良いお話でした。私的にはかなり高い評価です。正直、最初にやった小毬ルートが今二つくらいの印象で期待値が低くなっていたのですが、そんな思いを覆してくれる出来栄え。美魚のキャラがかなり好みということもありますが、嬉しい驚きでした。「リトバスは最後は良いけど個別ルートがダメ」という世評を聞いていたのですが、やっぱりあまり先入観をもってはいけませんね。


「忘れられていく」という展開だけなら、まあ、KEYのお家芸といいますか、風子なり、あるいはONE(僕は未プレイですが)を思い出すところです。ただ、その色合いといいますか、かもし出される空気に違いを感じました。風子シナリオが「悲劇性・切なさ」を強く出しているのに対し、この美魚シナリオはどちらかいうとミステリ的な(シナリオ中でもミステリに言及されていました)「ちょっと怖さを含んだ不思議感」が強めに出ていたのではないでしょうか。連想したのはむしろKIDのInfinityシリーズ(Ever17とかRemember11)でした。
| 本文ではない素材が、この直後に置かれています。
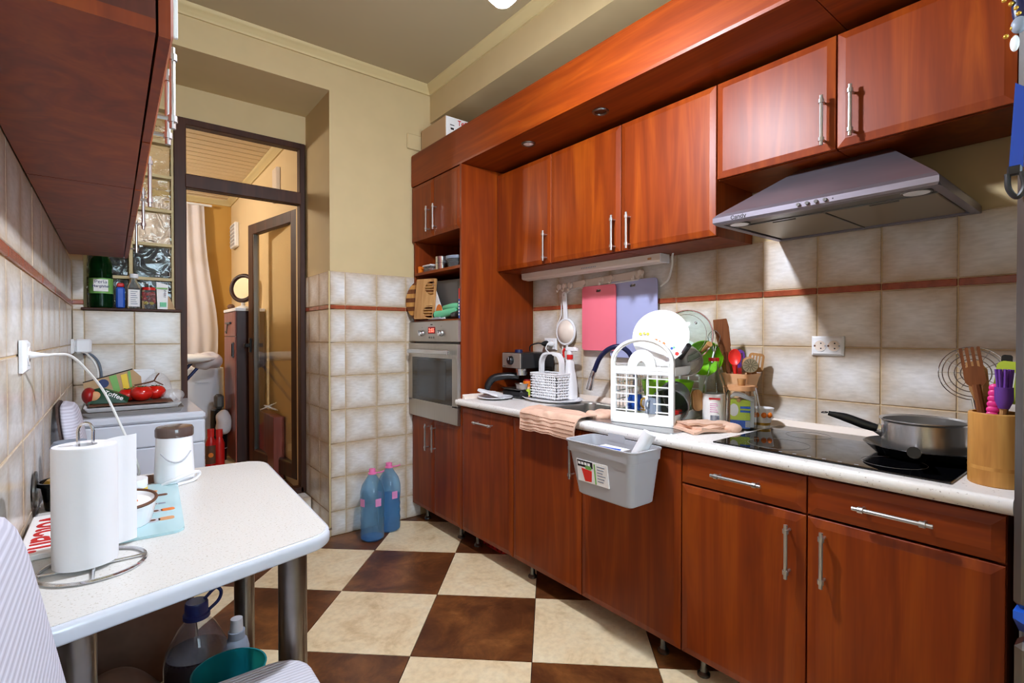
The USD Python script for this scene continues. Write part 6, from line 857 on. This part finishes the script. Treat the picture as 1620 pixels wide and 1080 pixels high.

あと、Kanonでもこの感覚は結構あった気がするので、KEY作品では久しぶり、ということになりますか。


若山牧水の歌を軸に展開される、空と海のイメージが強烈に想起される展開。歌が単なる小道具としてだけではなく、深くシナリオのテーマに関わってくるという作り。そして理樹と美魚の近づき方と、最後の締め方。どれも見事でした。満足度高いです。



どうもプレイが停滞気味でしたが、この調子ならやる気が出てきましたよ。2週目にして世界の謎的要素もちりばめられてきましたしね。さて次はどうしますか。樫田レオさんのシナリオがこれだけっぽいのは残念です。